Monday 21 March 2016

Wolfgang Muenchau has it exactly right on European policy towards Turkey and refugees

Wolfgang Muenchau has written a powerful article in the Financial Times which accurately describes what many of us in Greece and Cyprus are feeling.


The EU had two assets I have always considered un­assailable, however much I may have questioned various decisions. The first is a lack of alternatives. How else can Europeans confront climate change, a refugee crisis or an over-assertive Russian president if not through the EU?

The second is the moral high ground. Compared with the majority of its member states, the EU is less corrupt, more principled and rules-driven. Whereas the world of national politics is full of tacticians out to seek short-term gain, the bloc manages a better mix of politics and policies. It builds broad coalitions and formulates strategic policy objectives. Its horizon extends beyond the life of a parliament.
                       
Within a few years those assets have been demolished. The mismanagement of the eurozone crisis made it possible to formulate a rational economic argument for an exit.

Then, on Friday the EU lost its other key asset. The deal with Turkey is as sordid as anything I have seen in modern European politics. On the day that EU leaders signed the deal, Recep Tayyip Erdogan, the Turkish president, gave the game away: “Democracy, freedom and the rule of law...For us, these words have absolutely no value any longer.” At that point, the European Council should have ended the conversation with Ahmet Davutoglu, the Turkish prime minister, and sent him home. But instead they made a deal with him — money and a lot more in return for help with the refugee crisis.
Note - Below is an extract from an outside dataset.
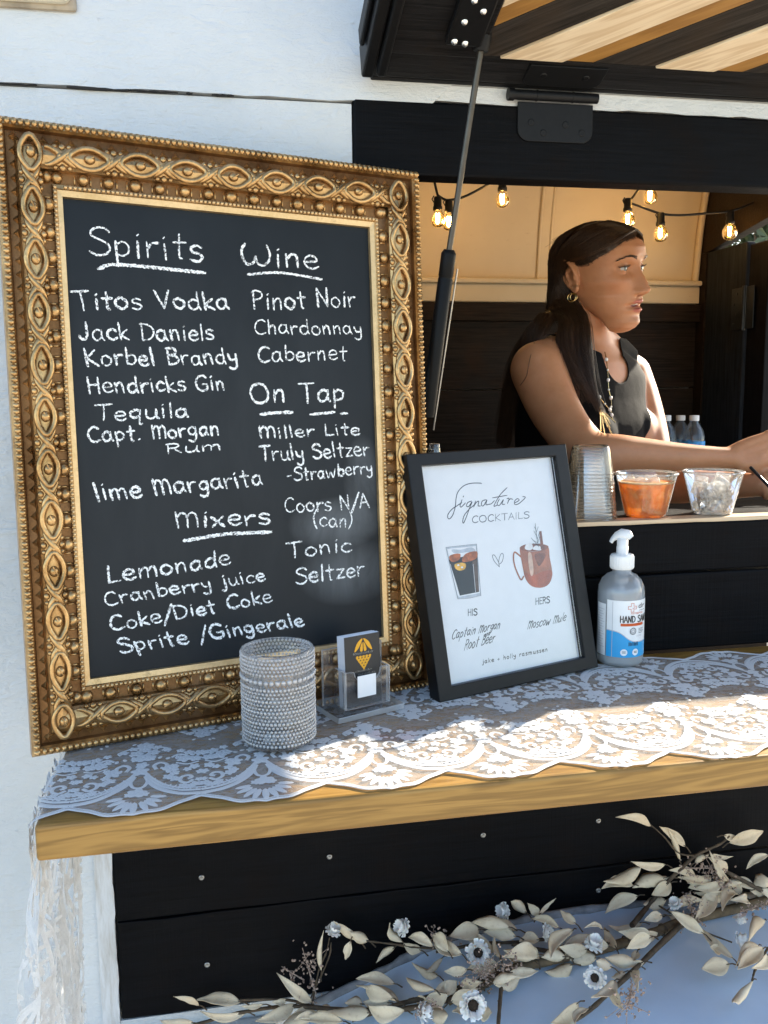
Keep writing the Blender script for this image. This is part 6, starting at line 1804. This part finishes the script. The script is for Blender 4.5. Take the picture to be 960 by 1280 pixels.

I find it interesting to what extent the European Commission has been bending over backwards to accommodate Angela Merkel's decision to open Germany's borders last year. Once again, another European decision is being made which:
  • Contradicts earlier decisions and international treaties.
  • Rewards Turkey for illegal activities occurring on its own soil, that the country has made few substantive attempts to interdict. I refer here to human trafficking, smuggling and the vast and obvious commercial presence built up around the process of moving hundreds of thousands of refugees and migrants at key points on Turkey's Aegean coastline.
  • Ignores the very visible human trafficking and smuggling operations on Turkish and Greek soil, instead deploying a bureaucracy-heavy mechanism to address a problem without understanding its commercial basis. 
  • Rewards Turkey by re-opening accession chapters, despite the fact that Turkey is--according to UN decision and international law--militarily occupying the territory of an EU Member State (Cyprus), which it also refuses to recognise. 
  • Promises visa-free travel for Turkish citizens into Europe without even the semblance of a democratic decision among European voters.
As Muenchau writes, this deal is both sordid and probably cannot be implemented. And it definitely calls into question why sovereignty should be shared, given the repeated, biased and catastrophic errors in European policy-making.